Items:

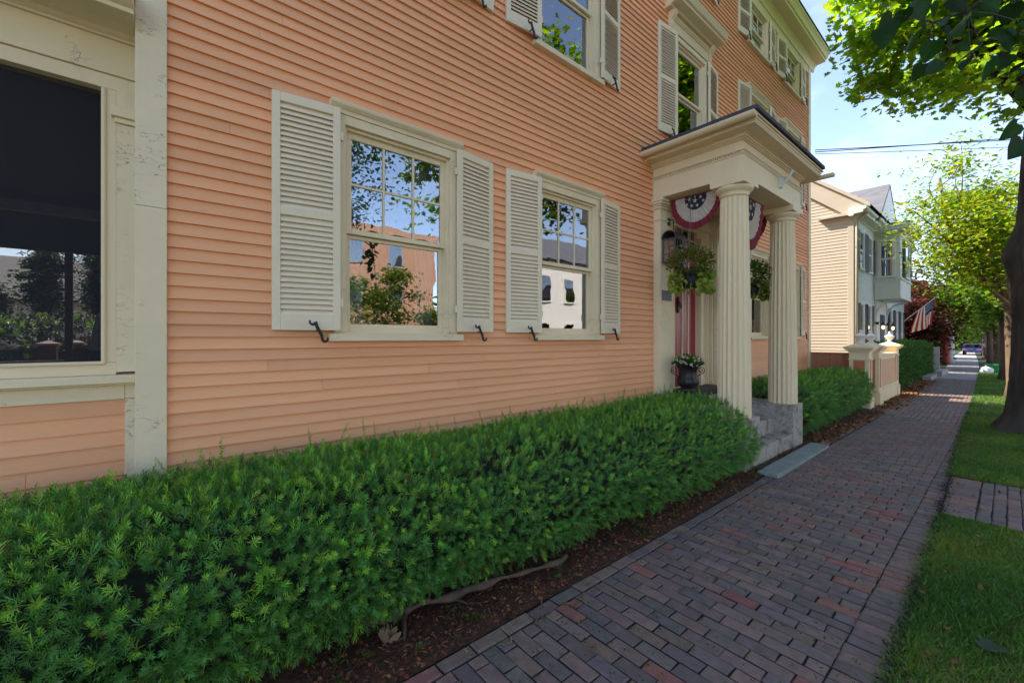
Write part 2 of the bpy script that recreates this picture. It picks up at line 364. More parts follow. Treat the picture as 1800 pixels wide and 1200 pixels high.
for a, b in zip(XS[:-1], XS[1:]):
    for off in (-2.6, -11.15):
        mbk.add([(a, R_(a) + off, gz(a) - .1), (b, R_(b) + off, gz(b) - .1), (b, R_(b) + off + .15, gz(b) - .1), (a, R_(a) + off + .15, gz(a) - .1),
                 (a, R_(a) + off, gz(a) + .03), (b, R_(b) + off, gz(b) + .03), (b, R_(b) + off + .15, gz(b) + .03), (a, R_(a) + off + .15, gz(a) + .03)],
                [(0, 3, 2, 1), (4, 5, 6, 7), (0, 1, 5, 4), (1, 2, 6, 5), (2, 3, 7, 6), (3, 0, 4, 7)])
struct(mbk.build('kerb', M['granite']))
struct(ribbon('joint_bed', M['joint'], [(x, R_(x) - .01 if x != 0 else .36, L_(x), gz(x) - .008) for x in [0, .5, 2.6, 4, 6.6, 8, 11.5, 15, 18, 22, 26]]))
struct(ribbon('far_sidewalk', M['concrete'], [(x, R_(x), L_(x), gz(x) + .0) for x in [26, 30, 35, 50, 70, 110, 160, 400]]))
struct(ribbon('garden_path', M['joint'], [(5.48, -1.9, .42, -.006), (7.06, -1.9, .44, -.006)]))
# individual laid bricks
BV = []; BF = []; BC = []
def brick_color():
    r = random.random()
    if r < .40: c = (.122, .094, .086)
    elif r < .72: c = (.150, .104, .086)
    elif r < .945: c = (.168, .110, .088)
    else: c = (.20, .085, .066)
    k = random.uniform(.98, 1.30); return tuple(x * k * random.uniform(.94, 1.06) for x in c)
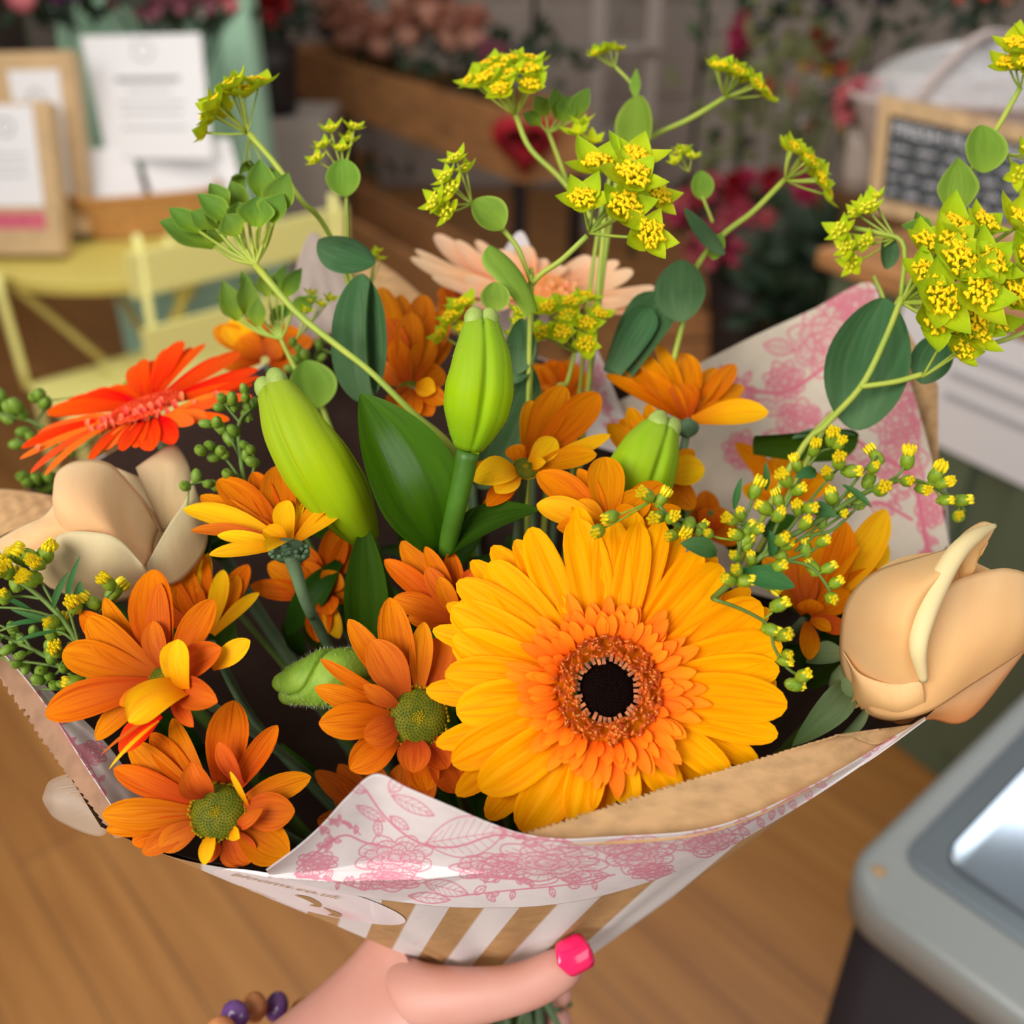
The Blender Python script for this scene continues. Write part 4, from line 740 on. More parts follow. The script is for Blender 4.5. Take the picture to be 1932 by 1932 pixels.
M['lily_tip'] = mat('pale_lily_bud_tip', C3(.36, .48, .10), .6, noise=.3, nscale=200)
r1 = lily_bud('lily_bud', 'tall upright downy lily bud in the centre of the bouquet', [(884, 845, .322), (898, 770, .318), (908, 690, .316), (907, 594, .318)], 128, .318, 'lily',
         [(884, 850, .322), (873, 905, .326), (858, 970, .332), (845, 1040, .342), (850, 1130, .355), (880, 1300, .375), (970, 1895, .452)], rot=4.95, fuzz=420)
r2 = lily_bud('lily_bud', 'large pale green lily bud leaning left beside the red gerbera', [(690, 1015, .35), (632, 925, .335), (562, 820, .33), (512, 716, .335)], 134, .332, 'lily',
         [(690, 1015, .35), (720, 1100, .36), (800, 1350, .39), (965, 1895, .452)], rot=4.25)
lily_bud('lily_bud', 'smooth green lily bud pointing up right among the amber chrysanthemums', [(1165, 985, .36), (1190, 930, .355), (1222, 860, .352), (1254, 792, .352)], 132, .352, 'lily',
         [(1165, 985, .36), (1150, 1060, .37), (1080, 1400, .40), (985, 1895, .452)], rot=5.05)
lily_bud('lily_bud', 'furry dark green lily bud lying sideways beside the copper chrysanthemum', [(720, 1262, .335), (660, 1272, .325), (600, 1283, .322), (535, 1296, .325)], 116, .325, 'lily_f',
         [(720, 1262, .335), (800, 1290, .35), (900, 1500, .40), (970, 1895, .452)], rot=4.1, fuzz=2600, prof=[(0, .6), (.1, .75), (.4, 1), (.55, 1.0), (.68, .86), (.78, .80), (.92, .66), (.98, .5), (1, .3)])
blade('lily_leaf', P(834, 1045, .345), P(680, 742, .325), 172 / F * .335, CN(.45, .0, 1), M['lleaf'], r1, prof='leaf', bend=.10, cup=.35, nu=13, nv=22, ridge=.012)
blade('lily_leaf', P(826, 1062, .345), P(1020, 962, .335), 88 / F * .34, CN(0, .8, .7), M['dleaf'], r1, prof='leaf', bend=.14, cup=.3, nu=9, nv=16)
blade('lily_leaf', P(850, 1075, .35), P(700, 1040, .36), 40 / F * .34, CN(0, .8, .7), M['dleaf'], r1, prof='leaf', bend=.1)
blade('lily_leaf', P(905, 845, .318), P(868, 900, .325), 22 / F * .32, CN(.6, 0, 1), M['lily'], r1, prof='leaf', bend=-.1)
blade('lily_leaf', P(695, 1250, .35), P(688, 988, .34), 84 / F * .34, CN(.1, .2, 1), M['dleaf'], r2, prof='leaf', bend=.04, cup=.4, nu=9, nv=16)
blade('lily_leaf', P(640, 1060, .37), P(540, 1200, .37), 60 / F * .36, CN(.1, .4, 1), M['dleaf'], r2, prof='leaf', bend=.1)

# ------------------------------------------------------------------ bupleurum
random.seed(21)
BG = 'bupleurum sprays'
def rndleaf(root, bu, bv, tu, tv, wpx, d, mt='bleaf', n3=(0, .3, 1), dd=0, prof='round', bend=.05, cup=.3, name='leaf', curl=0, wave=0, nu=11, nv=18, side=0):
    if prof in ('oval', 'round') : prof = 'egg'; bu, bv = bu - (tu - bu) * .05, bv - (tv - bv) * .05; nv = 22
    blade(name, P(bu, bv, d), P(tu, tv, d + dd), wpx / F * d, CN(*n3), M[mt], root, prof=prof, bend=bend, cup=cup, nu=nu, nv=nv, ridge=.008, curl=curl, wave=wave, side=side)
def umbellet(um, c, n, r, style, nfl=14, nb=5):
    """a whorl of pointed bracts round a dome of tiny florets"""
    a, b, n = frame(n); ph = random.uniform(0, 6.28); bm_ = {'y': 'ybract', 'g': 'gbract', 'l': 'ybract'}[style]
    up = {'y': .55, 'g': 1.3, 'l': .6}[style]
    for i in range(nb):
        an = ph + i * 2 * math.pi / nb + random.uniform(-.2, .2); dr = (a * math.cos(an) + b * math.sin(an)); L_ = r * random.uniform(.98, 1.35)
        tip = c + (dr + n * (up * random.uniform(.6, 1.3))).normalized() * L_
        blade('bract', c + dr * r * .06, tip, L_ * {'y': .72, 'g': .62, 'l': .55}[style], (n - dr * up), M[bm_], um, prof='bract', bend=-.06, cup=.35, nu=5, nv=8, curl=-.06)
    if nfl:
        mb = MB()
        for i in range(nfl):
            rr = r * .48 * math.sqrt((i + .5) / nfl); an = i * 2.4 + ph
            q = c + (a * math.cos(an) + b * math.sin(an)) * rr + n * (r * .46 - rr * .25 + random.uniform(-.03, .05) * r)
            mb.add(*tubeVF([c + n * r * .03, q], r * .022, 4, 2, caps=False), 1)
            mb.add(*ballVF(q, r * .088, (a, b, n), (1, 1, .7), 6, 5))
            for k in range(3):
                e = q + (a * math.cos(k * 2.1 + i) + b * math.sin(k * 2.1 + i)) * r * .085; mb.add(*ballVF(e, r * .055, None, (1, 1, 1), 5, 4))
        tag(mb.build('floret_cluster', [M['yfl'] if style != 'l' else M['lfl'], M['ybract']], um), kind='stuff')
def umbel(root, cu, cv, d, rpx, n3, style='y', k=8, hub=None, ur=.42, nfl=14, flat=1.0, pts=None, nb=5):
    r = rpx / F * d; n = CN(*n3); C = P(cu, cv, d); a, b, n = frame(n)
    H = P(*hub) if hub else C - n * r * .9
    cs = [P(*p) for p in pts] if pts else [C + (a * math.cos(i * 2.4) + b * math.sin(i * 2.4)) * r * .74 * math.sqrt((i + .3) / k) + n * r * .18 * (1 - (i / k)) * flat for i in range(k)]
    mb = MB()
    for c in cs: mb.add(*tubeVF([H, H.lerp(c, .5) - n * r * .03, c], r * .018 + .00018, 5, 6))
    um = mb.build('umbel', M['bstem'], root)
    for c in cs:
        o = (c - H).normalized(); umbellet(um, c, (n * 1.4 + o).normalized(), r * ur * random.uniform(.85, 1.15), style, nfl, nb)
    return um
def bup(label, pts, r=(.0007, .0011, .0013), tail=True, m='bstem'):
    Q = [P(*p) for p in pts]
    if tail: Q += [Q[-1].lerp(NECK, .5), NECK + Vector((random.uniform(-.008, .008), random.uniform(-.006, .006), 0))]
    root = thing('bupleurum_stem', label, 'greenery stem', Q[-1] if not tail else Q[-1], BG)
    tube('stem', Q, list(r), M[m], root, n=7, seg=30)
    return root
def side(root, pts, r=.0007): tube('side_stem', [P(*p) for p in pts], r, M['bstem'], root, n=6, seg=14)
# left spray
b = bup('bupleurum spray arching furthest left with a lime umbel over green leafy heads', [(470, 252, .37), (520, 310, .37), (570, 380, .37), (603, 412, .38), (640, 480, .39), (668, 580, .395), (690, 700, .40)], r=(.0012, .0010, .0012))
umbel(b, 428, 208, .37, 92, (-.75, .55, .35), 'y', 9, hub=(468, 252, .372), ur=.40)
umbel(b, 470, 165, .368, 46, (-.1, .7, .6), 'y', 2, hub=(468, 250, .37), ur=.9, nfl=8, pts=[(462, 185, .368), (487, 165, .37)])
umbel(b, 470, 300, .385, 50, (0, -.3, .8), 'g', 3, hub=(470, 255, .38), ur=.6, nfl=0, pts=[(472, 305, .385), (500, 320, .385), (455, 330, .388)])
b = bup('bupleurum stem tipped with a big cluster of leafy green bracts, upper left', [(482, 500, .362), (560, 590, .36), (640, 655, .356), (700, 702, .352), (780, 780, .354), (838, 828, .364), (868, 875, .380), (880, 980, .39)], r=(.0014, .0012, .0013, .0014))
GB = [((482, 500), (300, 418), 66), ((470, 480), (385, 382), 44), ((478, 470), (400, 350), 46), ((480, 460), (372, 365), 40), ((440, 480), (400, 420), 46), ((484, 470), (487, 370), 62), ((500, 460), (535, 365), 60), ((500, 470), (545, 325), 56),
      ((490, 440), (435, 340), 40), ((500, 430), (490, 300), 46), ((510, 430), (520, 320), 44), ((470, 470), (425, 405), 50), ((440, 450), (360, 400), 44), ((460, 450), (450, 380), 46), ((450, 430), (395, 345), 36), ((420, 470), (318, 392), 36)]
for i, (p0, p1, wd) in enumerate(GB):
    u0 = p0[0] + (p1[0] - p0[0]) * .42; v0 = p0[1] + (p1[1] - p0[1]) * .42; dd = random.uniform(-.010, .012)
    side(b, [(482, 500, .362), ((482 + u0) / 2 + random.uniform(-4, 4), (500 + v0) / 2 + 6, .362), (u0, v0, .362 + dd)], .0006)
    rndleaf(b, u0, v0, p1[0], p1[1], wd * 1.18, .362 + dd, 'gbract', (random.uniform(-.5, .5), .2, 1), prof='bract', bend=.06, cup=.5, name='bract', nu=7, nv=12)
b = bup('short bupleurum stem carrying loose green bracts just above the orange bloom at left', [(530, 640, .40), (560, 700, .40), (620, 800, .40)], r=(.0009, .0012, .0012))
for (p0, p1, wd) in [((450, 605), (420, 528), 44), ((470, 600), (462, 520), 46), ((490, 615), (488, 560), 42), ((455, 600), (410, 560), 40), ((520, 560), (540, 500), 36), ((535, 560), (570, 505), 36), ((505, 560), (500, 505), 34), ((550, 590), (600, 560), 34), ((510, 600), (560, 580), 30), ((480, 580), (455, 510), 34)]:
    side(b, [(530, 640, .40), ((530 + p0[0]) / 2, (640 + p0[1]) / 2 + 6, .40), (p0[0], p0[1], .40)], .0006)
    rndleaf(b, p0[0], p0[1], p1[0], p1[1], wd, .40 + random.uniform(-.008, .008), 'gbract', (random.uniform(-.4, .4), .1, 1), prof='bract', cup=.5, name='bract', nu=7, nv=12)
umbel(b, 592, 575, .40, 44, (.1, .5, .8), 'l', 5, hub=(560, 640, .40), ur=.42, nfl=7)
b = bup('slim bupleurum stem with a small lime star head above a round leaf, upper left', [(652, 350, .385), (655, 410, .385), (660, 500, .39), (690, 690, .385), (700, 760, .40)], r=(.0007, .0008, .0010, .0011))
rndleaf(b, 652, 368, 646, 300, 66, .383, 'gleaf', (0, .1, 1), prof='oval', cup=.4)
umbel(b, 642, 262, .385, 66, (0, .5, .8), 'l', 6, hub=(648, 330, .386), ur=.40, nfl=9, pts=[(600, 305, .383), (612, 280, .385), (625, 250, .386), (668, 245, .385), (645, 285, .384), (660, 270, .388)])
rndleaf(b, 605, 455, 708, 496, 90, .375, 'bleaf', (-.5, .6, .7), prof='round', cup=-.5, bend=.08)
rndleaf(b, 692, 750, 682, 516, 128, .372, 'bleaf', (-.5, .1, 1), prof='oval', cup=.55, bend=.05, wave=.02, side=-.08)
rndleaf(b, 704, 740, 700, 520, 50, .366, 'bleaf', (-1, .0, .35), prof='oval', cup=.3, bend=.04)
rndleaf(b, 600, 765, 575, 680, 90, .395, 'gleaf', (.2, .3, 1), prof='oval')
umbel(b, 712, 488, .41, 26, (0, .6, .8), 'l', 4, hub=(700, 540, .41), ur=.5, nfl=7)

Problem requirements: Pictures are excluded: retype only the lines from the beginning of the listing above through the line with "k = random.uniform(.98, 1.30);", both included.

Task result:
Write part 2 of the bpy script that recreates this picture. It picks up at line 364. More parts follow. Treat the picture as 1800 pixels wide and 1200 pixels high.
for a, b in zip(XS[:-1], XS[1:]):
    for off in (-2.6, -11.15):
        mbk.add([(a, R_(a) + off, gz(a) - .1), (b, R_(b) + off, gz(b) - .1), (b, R_(b) + off + .15, gz(b) - .1), (a, R_(a) + off + .15, gz(a) - .1),
                 (a, R_(a) + off, gz(a) + .03), (b, R_(b) + off, gz(b) + .03), (b, R_(b) + off + .15, gz(b) + .03), (a, R_(a) + off + .15, gz(a) + .03)],
                [(0, 3, 2, 1), (4, 5, 6, 7), (0, 1, 5, 4), (1, 2, 6, 5), (2, 3, 7, 6), (3, 0, 4, 7)])
struct(mbk.build('kerb', M['granite']))
struct(ribbon('joint_bed', M['joint'], [(x, R_(x) - .01 if x != 0 else .36, L_(x), gz(x) - .008) for x in [0, .5, 2.6, 4, 6.6, 8, 11.5, 15, 18, 22, 26]]))
struct(ribbon('far_sidewalk', M['concrete'], [(x, R_(x), L_(x), gz(x) + .0) for x in [26, 30, 35, 50, 70, 110, 160, 400]]))
struct(ribbon('garden_path', M['joint'], [(5.48, -1.9, .42, -.006), (7.06, -1.9, .44, -.006)]))
# individual laid bricks
BV = []; BF = []; BC = []
def brick_color():
    r = random.random()
    if r < .40: c = (.122, .094, .086)
    elif r < .72: c = (.150, .104, .086)
    elif r < .945: c = (.168, .110, .088)
    else: c = (.20, .085, .066)
    k = random.uniform(.98, 1.30); return tuple(x * k * random.uniform(.94, 1.06) for x in c)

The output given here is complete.